The observer is outside the water; the stones are in water (say, 1 m below the surface). This produces a higher-pitched sound for the observer than if both the observer and the stones are in air.
Is this because it takes more energy for the sound waves to travel through water than through air, so that the ones that we hear from outside are the ones that had higher frequencies after the collision to begin with?
Does the density of the medium that is disturbed by a rigid body collision have any effect on the frequency distribution of the sound waves that are generated? For example, does the higher "stiffness" of the cage of water molecules surrounding the stones that are vibrating mean higher frequency normal-modes?
Finally, does the refraction at the water-air interface play any role?
Best Answer
The frequency of a sound wave cannot change as it crosses the water-air boundary. The wavelength can, and does, change but the frequency cannot because if it did there would be no way to match the two waves at the interface. This means that the higher frequency is not some quirk of the sound propagation, but that the colliding stones emit a higher frequency when in water.
To see why this is we need to consider how the sound is generated. When the two stones collide this generates a shock wave that propagates into the interior of the stones and makes them vibrate.

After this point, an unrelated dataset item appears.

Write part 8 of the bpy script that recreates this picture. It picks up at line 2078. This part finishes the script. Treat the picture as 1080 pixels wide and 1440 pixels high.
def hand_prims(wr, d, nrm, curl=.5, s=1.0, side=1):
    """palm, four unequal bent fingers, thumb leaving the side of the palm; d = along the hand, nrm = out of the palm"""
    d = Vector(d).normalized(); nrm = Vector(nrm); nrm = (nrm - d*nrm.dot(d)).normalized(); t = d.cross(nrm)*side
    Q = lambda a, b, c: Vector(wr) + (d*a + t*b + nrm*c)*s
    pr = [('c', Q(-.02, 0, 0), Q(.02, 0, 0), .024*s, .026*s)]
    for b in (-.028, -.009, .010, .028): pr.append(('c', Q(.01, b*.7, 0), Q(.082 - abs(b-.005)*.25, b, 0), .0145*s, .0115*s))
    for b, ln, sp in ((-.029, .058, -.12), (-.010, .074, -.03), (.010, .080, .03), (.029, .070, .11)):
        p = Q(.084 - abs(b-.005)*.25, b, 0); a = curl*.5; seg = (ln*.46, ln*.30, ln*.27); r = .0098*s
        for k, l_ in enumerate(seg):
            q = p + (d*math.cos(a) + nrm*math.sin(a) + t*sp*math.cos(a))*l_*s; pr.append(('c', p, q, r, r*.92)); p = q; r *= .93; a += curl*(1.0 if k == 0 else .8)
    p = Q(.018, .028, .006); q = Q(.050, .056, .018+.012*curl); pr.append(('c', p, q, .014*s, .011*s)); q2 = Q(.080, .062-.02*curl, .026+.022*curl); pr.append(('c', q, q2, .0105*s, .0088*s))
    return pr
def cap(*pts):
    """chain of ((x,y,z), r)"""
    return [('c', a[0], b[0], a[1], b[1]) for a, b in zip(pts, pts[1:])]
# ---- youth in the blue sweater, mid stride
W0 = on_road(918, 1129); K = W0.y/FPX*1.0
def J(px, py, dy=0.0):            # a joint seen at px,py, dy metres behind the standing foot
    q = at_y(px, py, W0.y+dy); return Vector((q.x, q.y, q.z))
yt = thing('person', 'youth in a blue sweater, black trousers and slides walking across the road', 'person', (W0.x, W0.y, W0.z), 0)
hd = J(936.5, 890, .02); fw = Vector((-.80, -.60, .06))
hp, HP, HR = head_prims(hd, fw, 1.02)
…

At the surface of the stones the vibrations propagate into the surrounding medium as a sound wave, and that's ultimately what we hear. A stone will have some set of normal modes, and the shock wave will transfer energy into these normal modes exciting them in some probably rather random way that will depend on the details of the impact. The sound we hear is the combination of the frequencies and amplitudes of all these normal modes.
The reason that the sound of the impact is different in water is simply that the normal modes of an object in a medium like water are different to the normal modes of the same object in air. This is because water has a (much!) high bulk modulus than air and the surrounding water resists being moved by the surface of the vibrating stone far more than air does. It would be a brave physicist who would predict exactly how the sound would change because this will be complicated. Vibrational modes that cause lateral displacement of the water will tend to be slowed because the water has a higher density than air. On the other hand vibrational modes that cause compression of the water will shift to a higher frequency because water has a higher bulk modulus than air.
It might be possible to calculate exactly how the bulk modulus and density of the medium affect the normal modes for some idealised object like a perfectly elastic sphere. I've Googled for such calculations but with no luck - if anyone finds a relevant link please feel free to edit it in or add it as a comment. For now all i can say is that experiment shows the normal modes that shift to higher frequency dominate the sound we hear.